Administrar o desconforto que o cansaço gera, sabe? Administrar o desconforto do medo. Ah sim, estou com medo, estou me resguardando (até demais), estou me protegendo sempre que possível. Tenho medo de me abrir de novo, tenho medo de ter mais uma bola na trave, sabe? Tenho medo com uma pitada de desesperança. Olho os grupos de pessoas ao meu redor e não me encaixo em nenhum, são poucas as amigas que ainda parecem “compreender” minha situação.

Me diverti bastante, vivi bastante a solteirice ali por volta dos 22 até os 25, 26 anos… É bom demais. Você já trabalha e tem seu dinheirinho, pode chegar na hora que quiser, fica com quem quiser, tem muita gente disponível e todo mundo com aquela vontade doida de se pegar, aqueles rolês que exalam a energia de que qualquer coisa pode acontecer naquela noite, basta você querer. E eu quis muitas vezes. Mas essa minha galera, hoje já com seus 30+, está casando, tendo filhos, se sossegando… Enquanto nós estávamos assim, a galera que estava quietinha em seus relacionamentos de longos anos estão terminando e querem apenas agora viver essa fase brilhante do 22 anos. Então, pessoal, um aviso: eu sou da galera dos 30, mas não tenho filhos, nem namoro, nem casei, mas também não estou saindo de uma relação agora, sabe? Estou exatamente nesse lugar do limbo, dos desencontros. Do desconforto.
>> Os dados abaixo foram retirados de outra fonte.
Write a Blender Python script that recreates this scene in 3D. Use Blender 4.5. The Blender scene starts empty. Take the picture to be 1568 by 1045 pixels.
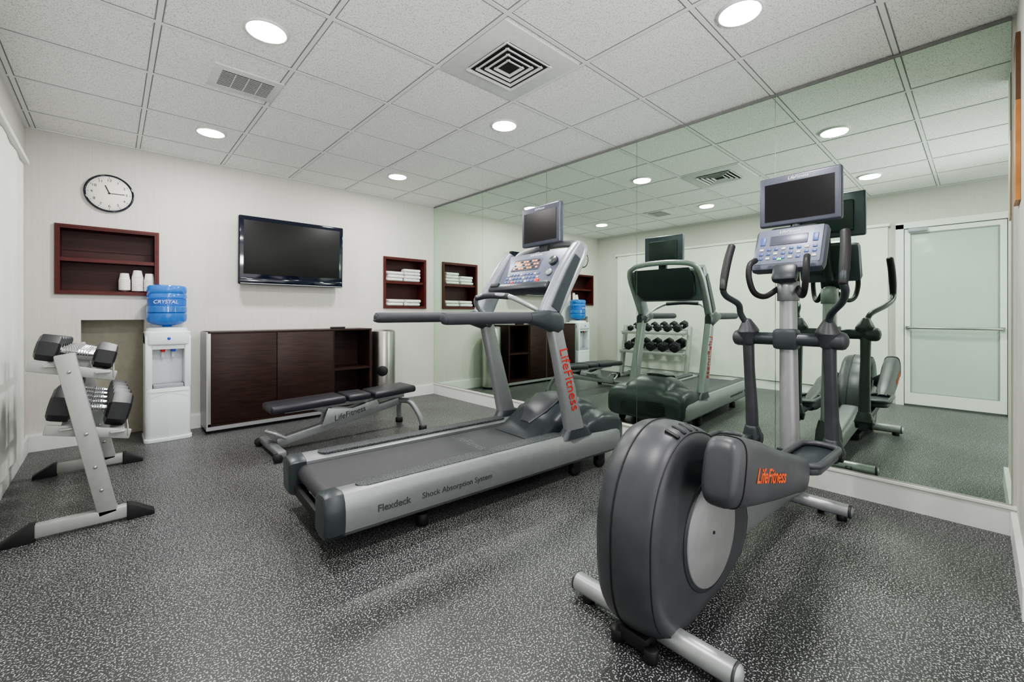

E é difícil ter encontros reais nesse momento da vida. É difícil encontrar pessoas que não estejam na defensiva, que se portam de verdade como pessoas abertas. É cansativo viver situações em que você é informada aleatoriamente de que o outro “não quer namorar” sem nem você perguntar. É, mais uma vez, a interdição.

E nem posso ficar falando isso o tempo todo por aí, sabe? Já acho que falo até demais. Mas no mundo da produtividade, autocuidado e protagonismo pessoal, é pecado uma mulher como eu querer uma relação. É considerado uma coisa infantil, mesquinha, desesperada… E se você falar muito sobre isso, vai precisar treinar bastante a administração do desconforto, porque vai passar por muitas situações que causam exatamente isso.

Já fui rejeitada, já rejeitei, já traí, já fui traída. Mais do que tudo isso, quebrei muito a cara. Muitas vezes. Tenho um coração que bate meio sufocado, respira por aparelhos — mas continua pulsando, porque não tem como a gente se desligar do desejo, é o que faz a gente continuar.

Não tem como trocar de desejo, porque a gente sempre deseja o que não se tem, e o que eu não tenho agora é exatamente isso: um amor, um homem pra chamar de meu, uma rotina, um plano juntos, um filho, talvez. Alguém para eu admirar apaixonadamente, alguém pra me endeusar. Alguém onde eu possa depositar uma parte desse tanto de amor que tenho comigo, guardado, trancado.

Enquanto não chega, sigo administrando meu desconforto, lidando com o real, pra não tornar a vida miserável ou ficar novamente amargurada para tudo e para todos, até porque, apesar de tudo, ainda existe coisa para se viver — só preciso descobrir quais são elas.